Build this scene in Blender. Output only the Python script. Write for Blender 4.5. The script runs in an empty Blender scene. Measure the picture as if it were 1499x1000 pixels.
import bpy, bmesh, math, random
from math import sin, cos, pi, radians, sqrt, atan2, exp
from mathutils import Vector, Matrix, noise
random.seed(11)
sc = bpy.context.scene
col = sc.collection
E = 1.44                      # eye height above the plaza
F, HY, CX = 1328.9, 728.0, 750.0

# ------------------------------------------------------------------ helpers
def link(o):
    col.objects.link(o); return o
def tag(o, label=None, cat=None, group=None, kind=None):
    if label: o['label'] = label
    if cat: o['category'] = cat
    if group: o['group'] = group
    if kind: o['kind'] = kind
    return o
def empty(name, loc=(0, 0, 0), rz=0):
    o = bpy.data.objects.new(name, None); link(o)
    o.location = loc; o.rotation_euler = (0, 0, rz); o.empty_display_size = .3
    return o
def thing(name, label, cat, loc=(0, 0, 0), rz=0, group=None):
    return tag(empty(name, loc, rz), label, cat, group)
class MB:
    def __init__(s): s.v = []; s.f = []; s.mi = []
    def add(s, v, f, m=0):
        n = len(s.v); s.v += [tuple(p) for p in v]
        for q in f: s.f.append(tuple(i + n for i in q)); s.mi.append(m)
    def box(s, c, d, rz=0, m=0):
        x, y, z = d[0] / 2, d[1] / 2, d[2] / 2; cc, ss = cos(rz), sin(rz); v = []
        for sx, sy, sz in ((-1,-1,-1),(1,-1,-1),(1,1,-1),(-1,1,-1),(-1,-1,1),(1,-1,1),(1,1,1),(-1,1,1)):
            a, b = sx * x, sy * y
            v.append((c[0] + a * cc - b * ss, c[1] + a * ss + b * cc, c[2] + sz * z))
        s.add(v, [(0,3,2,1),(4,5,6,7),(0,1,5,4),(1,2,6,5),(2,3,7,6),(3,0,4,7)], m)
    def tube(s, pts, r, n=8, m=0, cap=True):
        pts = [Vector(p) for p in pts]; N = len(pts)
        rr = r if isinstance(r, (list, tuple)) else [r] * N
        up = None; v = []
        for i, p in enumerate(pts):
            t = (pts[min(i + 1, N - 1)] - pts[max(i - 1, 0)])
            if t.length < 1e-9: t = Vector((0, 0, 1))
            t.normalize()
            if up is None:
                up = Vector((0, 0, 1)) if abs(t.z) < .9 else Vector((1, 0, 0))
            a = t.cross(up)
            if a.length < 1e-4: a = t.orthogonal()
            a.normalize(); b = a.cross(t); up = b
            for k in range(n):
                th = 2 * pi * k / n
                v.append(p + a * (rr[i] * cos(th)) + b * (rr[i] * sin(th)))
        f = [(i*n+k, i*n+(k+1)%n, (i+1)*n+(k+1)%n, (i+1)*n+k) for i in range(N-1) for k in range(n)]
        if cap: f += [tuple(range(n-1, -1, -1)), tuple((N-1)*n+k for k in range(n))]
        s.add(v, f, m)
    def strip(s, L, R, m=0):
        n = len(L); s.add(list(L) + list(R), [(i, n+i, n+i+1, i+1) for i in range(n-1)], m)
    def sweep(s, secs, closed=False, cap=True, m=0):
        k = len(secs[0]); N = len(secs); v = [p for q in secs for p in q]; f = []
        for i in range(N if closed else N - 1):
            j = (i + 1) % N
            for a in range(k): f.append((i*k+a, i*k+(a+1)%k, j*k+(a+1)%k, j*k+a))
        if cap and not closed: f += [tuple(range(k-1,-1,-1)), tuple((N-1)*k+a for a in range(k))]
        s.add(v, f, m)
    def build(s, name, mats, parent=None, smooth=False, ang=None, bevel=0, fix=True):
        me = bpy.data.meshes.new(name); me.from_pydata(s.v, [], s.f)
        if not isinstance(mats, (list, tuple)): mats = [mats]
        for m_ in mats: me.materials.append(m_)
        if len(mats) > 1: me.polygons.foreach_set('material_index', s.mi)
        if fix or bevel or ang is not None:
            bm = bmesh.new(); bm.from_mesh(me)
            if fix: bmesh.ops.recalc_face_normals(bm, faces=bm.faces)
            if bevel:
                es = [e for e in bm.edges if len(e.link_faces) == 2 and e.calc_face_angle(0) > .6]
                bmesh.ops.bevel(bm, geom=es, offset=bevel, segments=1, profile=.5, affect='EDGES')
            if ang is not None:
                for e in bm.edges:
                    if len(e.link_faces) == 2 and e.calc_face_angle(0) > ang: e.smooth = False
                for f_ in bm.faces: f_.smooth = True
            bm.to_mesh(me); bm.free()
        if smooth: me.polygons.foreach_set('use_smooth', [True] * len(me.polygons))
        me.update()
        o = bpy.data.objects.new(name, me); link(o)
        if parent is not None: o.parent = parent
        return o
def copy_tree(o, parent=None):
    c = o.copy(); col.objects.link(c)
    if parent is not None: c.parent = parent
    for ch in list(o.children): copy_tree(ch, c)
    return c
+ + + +
_SHORT TASK_
Reproduce the listing above word for word.

_SOLVED PROBLEM_
Build this scene in Blender. Output only the Python script. Write for Blender 4.5. The script runs in an empty Blender scene. Measure the picture as if it were 1499x1000 pixels.
import bpy, bmesh, math, random
from math import sin, cos, pi, radians, sqrt, atan2, exp
from mathutils import Vector, Matrix, noise
random.seed(11)
sc = bpy.context.scene
col = sc.collection
E = 1.44                      # eye height above the plaza
F, HY, CX = 1328.9, 728.0, 750.0

# ------------------------------------------------------------------ helpers
def link(o):
    col.objects.link(o); return o
def tag(o, label=None, cat=None, group=None, kind=None):
    if label: o['label'] = label
    if cat: o['category'] = cat
    if group: o['group'] = group
    if kind: o['kind'] = kind
    return o
def empty(name, loc=(0, 0, 0), rz=0):
    o = bpy.data.objects.new(name, None); link(o)
    o.location = loc; o.rotation_euler = (0, 0, rz); o.empty_display_size = .3
    return o
def thing(name, label, cat, loc=(0, 0, 0), rz=0, group=None):
    return tag(empty(name, loc, rz), label, cat, group)
class MB:
    def __init__(s): s.v = []; s.f = []; s.mi = []
    def add(s, v, f, m=0):
        n = len(s.v); s.v += [tuple(p) for p in v]
        for q in f: s.f.append(tuple(i + n for i in q)); s.mi.append(m)
    def box(s, c, d, rz=0, m=0):
        x, y, z = d[0] / 2, d[1] / 2, d[2] / 2; cc, ss = cos(rz), sin(rz); v = []
        for sx, sy, sz in ((-1,-1,-1),(1,-1,-1),(1,1,-1),(-1,1,-1),(-1,-1,1),(1,-1,1),(1,1,1),(-1,1,1)):
            a, b = sx * x, sy * y
            v.append((c[0] + a * cc - b * ss, c[1] + a * ss + b * cc, c[2] + sz * z))
        s.add(v, [(0,3,2,1),(4,5,6,7),(0,1,5,4),(1,2,6,5),(2,3,7,6),(3,0,4,7)], m)
    def tube(s, pts, r, n=8, m=0, cap=True):
        pts = [Vector(p) for p in pts]; N = len(pts)
        rr = r if isinstance(r, (list, tuple)) else [r] * N
        up = None; v = []
        for i, p in enumerate(pts):
            t = (pts[min(i + 1, N - 1)] - pts[max(i - 1, 0)])
            if t.length < 1e-9: t = Vector((0, 0, 1))
            t.normalize()
            if up is None:
                up = Vector((0, 0, 1)) if abs(t.z) < .9 else Vector((1, 0, 0))
            a = t.cross(up)
            if a.length < 1e-4: a = t.orthogonal()
            a.normalize(); b = a.cross(t); up = b
            for k in range(n):
                th = 2 * pi * k / n
                v.append(p + a * (rr[i] * cos(th)) + b * (rr[i] * sin(th)))
        f = [(i*n+k, i*n+(k+1)%n, (i+1)*n+(k+1)%n, (i+1)*n+k) for i in range(N-1) for k in range(n)]
        if cap: f += [tuple(range(n-1, -1, -1)), tuple((N-1)*n+k for k in range(n))]
        s.add(v, f, m)
    def strip(s, L, R, m=0):
        n = len(L); s.add(list(L) + list(R), [(i, n+i, n+i+1, i+1) for i in range(n-1)], m)
    def sweep(s, secs, closed=False, cap=True, m=0):
        k = len(secs[0]); N = len(secs); v = [p for q in secs for p in q]; f = []
        for i in range(N if closed else N - 1):
            j = (i + 1) % N
            for a in range(k): f.append((i*k+a, i*k+(a+1)%k, j*k+(a+1)%k, j*k+a))
        if cap and not closed: f += [tuple(range(k-1,-1,-1)), tuple((N-1)*k+a for a in range(k))]
        s.add(v, f, m)
    def build(s, name, mats, parent=None, smooth=False, ang=None, bevel=0, fix=True):
        me = bpy.data.meshes.new(name); me.from_pydata(s.v, [], s.f)
        if not isinstance(mats, (list, tuple)): mats = [mats]
        for m_ in mats: me.materials.append(m_)
        if len(mats) > 1: me.polygons.foreach_set('material_index', s.mi)
        if fix or bevel or ang is not None:
            bm = bmesh.new(); bm.from_mesh(me)
            if fix: bmesh.ops.recalc_face_normals(bm, faces=bm.faces)
            if bevel:
                es = [e for e in bm.edges if len(e.link_faces) == 2 and e.calc_face_angle(0) > .6]
                bmesh.ops.bevel(bm, geom=es, offset=bevel, segments=1, profile=.5, affect='EDGES')
            if ang is not None:
                for e in bm.edges:
                    if len(e.link_faces) == 2 and e.calc_face_angle(0) > ang: e.smooth = False
                for f_ in bm.faces: f_.smooth = True
            bm.to_mesh(me); bm.free()
        if smooth: me.polygons.foreach_set('use_smooth', [True] * len(me.polygons))
        me.update()
        o = bpy.data.objects.new(name, me); link(o)
        if parent is not None: o.parent = parent
        return o
def copy_tree(o, parent=None):
    c = o.copy(); col.objects.link(c)
    if parent is not None: c.parent = parent
    for ch in list(o.children): copy_tree(ch, c)
    return c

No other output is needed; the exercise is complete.